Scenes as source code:
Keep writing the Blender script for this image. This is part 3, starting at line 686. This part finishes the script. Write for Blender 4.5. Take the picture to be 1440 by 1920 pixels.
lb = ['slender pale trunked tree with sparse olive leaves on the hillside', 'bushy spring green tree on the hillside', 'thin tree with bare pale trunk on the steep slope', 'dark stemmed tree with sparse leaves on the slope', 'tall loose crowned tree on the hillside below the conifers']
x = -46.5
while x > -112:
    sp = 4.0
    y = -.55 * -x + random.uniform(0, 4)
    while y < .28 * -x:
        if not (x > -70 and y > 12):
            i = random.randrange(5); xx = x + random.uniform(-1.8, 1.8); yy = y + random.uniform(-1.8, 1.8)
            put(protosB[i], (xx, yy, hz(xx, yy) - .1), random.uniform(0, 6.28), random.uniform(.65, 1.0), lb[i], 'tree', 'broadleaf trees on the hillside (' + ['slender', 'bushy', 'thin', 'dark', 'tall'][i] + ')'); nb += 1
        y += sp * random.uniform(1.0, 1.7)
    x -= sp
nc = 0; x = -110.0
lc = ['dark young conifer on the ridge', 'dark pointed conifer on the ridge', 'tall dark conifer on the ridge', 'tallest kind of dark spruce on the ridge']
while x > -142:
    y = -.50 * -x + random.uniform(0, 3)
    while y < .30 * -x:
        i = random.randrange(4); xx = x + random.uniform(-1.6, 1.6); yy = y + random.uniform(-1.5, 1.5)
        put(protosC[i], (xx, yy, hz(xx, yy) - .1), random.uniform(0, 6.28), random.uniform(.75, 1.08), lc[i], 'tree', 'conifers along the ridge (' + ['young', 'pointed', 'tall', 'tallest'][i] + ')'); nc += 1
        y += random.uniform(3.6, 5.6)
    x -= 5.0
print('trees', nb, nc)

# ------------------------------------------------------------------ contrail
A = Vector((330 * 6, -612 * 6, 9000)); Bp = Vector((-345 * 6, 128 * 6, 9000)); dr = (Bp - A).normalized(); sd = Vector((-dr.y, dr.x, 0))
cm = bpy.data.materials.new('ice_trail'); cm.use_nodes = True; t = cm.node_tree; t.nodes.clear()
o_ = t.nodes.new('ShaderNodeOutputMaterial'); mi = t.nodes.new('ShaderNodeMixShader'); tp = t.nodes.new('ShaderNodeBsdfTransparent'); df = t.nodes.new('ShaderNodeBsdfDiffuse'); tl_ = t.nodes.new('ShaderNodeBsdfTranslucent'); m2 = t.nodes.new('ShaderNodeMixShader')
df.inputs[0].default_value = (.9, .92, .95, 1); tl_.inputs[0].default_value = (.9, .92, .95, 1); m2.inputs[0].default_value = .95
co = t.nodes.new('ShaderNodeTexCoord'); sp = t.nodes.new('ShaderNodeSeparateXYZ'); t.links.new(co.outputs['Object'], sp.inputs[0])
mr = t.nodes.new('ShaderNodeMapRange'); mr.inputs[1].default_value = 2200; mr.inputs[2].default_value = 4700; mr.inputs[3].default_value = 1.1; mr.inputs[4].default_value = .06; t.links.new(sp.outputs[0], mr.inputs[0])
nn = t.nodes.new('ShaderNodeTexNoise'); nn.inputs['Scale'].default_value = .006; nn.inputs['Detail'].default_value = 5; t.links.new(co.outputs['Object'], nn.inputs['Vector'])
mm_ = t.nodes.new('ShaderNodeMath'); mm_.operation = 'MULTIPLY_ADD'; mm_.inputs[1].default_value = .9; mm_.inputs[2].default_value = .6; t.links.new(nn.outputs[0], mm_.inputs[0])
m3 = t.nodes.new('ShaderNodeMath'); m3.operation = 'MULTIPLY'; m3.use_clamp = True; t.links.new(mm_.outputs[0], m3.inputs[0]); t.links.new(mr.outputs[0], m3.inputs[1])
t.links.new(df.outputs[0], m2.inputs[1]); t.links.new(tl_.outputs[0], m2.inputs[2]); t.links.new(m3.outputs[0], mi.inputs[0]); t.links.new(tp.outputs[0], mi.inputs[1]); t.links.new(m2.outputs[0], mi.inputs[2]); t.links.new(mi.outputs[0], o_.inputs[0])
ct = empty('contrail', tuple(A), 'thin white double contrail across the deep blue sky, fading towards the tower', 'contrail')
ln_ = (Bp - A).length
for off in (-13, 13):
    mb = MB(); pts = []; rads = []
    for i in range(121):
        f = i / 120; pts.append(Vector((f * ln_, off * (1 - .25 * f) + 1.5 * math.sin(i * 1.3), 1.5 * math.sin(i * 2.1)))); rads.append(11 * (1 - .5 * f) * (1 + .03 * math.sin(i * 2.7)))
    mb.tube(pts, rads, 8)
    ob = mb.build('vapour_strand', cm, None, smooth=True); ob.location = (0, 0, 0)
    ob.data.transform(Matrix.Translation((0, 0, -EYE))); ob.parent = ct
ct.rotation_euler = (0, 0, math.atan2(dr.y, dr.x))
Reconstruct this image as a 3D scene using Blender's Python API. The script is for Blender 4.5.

Task requirements: Each line that holds the word "this" is to be copied.

Result of the task:
Keep writing the Blender script for this image. This is part 3, starting at line 686. This part finishes the script. Write for Blender 4.5. Take the picture to be 1440 by 1920 pixels.
Reconstruct this image as a 3D scene using Blender's Python API. The script is for Blender 4.5.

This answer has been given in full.